The counter-productiveness of Harris's tone throughout his book made me seriously question if he intended to actually enlighten any would-be atheists/humanists, or if he simply wanted a medium through which he could vent his frustration with religious apologists to other atheists. As an atheist, I was pleased to read more about the inner-machinations of the human mind, but were I a Christian, I seriously doubt I would be at all receptive to it. Harris does have a right to debate, and tell someone why he thinks they are wrong, and for that reason I feel privileged to offer my critique of his approach. He's trying to catch flies with vinegar, and not honey. He defends his position, as well as the overall position of his fellow "New Atheists," in his section on "The Clash between Faith and Reason," with the straw-man's argument that he, Dawkins, Dennet ,and Hitch are maligned for simply defending logical reasoning and refusing to kowtow to the irrational religious majority. Complaining about the state of he and his three other colleagues, Harris says,
"It is often said that we caricature religion, taking its most extreme forms to represent the whole. We do no such thing. We simply do what a paragon of sophisticated faith like Francis Collins does: we take the specific claims of religion seriously. "
The reality isn't that he's being criticized for arguing his beliefs, or even caricaturing religion, but because his audience, typically Atheists, would like to see more Atheists, and would likely expect a Neuroscientist to understand that an irritated audience is less likely to accept a message, and so we are disappointed in that we seriously doubt any theist will be swayed by his work.
Furthermore, very little about Harris's assertions are absolute. Neuroscience is limited in that it is the study of a single human's brain, and how that brain reacts to certain stimuli, and that data can be combined with tests of other brain responses, and expounded to get an idea of how a society's mores might develop based on that chemistry, especially in his section on "The Tides of Bias," which shows how simply thinking about death can lead judges to impose harsher penalties on defendants. Unfortunately, this reasoning is totally inductive, which is entirely contingent. Hilariously enough, Harris stops to point out that inductive reasoning can lead to seriously false conclusions when not paired with some deductive structure to guide it, and yet he fails to glance back at the mountain of facts that he presents about "how the human brain tends to work in certain situations," not realizing that this will never necessitate that a brain WILL behave in certain ways.
This is why Sociology, Psychology, Neuroscience, and their cousins will never be considered true sciences of the mind, but rather, empirical sciences of the body.
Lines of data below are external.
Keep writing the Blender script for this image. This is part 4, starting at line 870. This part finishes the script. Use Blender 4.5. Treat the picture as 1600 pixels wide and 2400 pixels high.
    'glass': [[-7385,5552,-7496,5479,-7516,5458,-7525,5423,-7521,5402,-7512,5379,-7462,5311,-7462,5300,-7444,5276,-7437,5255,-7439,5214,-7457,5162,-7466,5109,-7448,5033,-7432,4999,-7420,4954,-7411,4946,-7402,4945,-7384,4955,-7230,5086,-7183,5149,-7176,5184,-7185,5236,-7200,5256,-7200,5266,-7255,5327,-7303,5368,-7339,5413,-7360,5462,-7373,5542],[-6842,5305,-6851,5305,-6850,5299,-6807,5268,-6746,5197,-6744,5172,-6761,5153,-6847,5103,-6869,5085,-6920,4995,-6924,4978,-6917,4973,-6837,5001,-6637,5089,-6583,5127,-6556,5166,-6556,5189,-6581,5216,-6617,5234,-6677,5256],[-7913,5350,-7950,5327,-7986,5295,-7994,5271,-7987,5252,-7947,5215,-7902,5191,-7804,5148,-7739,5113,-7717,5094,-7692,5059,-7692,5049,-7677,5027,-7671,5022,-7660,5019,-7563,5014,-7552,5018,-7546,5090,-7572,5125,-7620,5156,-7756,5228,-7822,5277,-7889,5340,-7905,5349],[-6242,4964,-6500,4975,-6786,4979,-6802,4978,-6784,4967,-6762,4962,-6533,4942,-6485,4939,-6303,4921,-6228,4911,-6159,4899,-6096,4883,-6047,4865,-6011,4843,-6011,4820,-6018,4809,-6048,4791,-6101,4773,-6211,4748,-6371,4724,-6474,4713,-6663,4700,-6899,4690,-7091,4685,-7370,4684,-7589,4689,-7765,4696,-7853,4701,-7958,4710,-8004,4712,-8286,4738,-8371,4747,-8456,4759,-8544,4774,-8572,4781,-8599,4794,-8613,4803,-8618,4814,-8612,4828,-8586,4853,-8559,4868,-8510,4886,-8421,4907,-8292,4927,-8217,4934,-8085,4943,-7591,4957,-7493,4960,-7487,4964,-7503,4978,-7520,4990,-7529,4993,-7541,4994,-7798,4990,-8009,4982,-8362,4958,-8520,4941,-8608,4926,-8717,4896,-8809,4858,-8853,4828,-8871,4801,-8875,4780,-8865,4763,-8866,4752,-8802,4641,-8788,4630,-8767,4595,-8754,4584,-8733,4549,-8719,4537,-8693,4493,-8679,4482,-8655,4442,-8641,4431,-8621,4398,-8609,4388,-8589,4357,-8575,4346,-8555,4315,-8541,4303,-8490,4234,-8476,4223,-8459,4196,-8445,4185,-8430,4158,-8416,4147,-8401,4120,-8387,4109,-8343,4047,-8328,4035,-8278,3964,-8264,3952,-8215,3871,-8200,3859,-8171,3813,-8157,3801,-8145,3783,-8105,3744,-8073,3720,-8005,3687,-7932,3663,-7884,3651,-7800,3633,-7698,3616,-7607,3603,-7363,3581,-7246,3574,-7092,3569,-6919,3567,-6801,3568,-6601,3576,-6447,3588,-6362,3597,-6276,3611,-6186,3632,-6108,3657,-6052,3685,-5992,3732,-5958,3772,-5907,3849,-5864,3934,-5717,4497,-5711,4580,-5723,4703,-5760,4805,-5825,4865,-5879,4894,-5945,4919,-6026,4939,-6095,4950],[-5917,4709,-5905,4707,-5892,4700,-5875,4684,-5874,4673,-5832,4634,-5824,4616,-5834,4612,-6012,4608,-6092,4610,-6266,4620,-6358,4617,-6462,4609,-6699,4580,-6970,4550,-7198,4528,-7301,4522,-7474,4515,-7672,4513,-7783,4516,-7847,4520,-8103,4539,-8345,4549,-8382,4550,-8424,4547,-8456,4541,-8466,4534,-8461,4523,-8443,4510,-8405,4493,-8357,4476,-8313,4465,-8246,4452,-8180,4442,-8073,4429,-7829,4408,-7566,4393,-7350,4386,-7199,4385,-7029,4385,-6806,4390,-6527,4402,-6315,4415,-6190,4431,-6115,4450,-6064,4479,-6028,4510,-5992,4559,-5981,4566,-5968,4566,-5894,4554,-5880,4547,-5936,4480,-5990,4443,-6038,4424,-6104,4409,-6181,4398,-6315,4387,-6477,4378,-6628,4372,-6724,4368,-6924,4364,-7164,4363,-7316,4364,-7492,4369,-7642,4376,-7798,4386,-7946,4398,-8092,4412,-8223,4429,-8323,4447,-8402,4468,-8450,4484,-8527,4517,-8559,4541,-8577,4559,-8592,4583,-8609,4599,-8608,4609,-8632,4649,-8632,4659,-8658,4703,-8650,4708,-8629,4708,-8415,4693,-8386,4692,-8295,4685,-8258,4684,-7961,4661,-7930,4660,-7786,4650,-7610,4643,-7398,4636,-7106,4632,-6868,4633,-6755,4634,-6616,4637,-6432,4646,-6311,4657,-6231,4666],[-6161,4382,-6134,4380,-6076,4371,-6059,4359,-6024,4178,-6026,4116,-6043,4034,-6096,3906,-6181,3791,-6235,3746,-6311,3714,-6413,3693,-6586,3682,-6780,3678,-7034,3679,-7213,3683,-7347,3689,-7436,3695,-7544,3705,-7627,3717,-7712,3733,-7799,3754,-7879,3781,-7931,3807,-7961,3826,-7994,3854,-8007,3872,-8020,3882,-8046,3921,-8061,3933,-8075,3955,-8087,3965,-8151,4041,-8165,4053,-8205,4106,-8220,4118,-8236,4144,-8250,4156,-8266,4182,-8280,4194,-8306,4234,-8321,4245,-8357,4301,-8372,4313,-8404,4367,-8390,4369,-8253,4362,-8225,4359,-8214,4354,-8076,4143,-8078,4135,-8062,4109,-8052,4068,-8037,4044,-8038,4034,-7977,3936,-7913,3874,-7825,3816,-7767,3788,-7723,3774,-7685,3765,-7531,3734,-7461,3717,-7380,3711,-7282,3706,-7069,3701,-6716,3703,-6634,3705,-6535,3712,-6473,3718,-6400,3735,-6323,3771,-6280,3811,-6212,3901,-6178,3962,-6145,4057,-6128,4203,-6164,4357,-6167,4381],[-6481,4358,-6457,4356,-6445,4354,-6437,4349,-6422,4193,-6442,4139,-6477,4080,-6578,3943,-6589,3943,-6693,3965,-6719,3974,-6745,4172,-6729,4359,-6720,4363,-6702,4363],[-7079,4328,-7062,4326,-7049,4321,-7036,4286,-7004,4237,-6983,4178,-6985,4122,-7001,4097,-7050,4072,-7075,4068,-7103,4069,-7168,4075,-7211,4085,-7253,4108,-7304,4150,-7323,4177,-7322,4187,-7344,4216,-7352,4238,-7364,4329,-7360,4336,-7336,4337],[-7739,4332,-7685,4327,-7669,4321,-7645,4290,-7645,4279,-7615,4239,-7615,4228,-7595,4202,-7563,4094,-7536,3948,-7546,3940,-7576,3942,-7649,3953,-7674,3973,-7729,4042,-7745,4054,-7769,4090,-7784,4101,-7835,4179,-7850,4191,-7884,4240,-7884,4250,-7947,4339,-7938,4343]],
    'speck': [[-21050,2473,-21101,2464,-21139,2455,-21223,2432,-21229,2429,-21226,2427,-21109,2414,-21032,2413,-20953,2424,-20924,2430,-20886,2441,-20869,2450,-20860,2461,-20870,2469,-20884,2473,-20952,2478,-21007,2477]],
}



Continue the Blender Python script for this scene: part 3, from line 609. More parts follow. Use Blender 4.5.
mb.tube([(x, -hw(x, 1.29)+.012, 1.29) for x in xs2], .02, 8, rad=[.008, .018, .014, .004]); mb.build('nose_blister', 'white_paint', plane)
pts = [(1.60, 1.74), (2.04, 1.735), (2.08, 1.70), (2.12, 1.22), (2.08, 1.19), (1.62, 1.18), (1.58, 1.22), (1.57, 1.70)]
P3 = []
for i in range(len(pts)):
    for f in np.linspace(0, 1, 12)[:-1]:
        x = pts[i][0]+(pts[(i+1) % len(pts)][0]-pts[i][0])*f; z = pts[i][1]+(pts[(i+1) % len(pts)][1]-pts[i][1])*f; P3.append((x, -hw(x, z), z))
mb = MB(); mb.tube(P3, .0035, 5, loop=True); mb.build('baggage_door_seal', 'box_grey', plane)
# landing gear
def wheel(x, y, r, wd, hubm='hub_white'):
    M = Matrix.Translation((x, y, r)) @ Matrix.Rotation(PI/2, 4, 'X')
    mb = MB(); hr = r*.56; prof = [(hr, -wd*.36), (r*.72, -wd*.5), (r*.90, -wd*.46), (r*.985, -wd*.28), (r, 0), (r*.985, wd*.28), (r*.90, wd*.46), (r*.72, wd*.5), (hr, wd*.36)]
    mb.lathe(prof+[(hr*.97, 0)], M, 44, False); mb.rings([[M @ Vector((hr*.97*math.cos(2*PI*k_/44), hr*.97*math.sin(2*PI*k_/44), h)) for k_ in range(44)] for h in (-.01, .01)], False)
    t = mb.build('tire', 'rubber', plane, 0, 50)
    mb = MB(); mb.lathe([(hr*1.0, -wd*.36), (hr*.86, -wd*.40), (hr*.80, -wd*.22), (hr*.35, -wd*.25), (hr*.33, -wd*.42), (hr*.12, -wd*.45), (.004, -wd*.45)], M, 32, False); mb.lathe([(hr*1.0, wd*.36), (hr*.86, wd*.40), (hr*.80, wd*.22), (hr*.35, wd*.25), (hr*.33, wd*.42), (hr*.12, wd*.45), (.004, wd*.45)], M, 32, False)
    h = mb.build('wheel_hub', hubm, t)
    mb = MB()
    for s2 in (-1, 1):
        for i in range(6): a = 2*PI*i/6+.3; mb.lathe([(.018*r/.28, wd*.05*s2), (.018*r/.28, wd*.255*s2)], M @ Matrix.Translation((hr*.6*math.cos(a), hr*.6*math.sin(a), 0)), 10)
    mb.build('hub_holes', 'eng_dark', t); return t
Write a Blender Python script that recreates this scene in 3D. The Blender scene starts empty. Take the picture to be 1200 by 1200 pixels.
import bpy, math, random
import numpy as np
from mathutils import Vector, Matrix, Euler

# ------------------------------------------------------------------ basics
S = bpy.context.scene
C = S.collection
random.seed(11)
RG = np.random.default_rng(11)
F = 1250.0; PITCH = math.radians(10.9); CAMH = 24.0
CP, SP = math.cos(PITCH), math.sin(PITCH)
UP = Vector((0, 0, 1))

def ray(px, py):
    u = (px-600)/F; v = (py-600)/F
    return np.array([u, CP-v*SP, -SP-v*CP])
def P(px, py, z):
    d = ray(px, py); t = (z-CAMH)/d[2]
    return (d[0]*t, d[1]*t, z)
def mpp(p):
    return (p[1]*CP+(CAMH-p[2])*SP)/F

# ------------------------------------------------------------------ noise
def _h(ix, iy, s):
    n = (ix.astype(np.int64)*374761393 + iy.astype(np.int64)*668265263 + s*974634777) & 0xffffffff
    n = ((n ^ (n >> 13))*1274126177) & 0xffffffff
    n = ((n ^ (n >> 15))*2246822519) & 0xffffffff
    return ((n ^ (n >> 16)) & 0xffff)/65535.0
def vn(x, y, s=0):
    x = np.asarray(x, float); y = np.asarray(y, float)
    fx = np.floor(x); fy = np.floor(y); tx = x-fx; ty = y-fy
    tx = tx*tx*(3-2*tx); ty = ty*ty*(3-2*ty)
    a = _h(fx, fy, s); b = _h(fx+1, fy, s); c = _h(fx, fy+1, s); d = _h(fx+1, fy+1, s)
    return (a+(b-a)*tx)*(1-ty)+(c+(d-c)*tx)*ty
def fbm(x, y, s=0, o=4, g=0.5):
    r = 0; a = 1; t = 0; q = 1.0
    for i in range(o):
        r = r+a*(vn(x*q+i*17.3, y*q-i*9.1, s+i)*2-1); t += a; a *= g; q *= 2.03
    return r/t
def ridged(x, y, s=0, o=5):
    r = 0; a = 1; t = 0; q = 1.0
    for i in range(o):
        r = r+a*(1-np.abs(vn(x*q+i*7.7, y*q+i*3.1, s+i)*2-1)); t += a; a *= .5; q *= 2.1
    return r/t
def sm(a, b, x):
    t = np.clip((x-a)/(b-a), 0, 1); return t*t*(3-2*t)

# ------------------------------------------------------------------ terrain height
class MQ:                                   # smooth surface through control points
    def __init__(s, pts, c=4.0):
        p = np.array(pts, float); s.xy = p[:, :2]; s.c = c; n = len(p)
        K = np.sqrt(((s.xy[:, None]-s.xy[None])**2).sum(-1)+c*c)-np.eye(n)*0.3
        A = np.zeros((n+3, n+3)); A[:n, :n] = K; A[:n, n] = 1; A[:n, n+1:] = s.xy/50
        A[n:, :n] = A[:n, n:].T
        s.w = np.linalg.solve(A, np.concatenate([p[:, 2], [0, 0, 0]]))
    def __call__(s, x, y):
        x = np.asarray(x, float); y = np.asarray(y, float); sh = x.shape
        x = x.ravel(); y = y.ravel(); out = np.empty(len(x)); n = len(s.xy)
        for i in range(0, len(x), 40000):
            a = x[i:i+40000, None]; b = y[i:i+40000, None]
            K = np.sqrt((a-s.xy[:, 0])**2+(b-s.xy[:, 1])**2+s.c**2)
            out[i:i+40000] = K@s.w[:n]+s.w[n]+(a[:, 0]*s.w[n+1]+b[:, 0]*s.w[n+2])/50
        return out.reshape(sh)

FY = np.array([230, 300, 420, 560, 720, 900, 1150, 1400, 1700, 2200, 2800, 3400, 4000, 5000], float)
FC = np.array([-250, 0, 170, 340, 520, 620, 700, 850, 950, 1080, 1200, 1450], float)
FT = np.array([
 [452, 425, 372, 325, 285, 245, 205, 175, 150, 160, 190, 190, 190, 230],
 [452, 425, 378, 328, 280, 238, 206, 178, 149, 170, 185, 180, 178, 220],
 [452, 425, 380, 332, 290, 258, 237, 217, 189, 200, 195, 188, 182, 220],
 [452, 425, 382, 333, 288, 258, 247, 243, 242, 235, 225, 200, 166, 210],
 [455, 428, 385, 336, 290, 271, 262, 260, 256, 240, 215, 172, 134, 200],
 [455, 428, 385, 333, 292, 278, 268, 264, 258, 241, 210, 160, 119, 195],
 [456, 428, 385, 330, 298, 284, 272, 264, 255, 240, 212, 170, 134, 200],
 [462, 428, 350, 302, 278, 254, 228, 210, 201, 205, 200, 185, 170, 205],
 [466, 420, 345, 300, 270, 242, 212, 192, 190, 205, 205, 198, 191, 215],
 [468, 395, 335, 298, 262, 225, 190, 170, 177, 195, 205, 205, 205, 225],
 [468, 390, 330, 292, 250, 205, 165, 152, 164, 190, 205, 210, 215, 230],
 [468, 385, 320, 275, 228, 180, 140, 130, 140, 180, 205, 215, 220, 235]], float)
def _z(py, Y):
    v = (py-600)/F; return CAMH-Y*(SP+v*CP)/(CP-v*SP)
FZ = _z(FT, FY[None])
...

Morality and ethics, however, are a abstract constructs which exist within the same realm as philosophy and law. I read the title "The Moral Landscape," and naively expected to read something about how things ought to be, and instead, got a combination of how things ought not to be, and how things tend to be.
I suppose I am grateful to Harris's intent to in a sense say "I'm not entirely sure what the true answer is, but it certainly isn't that God nonsense." He also concludes in a nice, neat chapter about happiness, and points out how "it's all really subjective anyway," which are all things that at some point, we need to accept until we find a better way around these roadblocks, but I'm certain I'm not the only person who wasn't frustrated by, what I would consider a cop-out, and it honestly leads me to believe that this (The Moral Landscape) was nothing more than a highly sophisticated angry rant, to which I am compelled to respond with a less sophisticated one.
It's not just a rant, it's a promissory note. Atheists already know they're perfectly capable of being as good as anyone (and better than moralistic hypocritcal pietists)... but why? How? We need to give an account of value, based on natural facts. As I've said, that's a necessary project. Sam's book is a necessary prequel.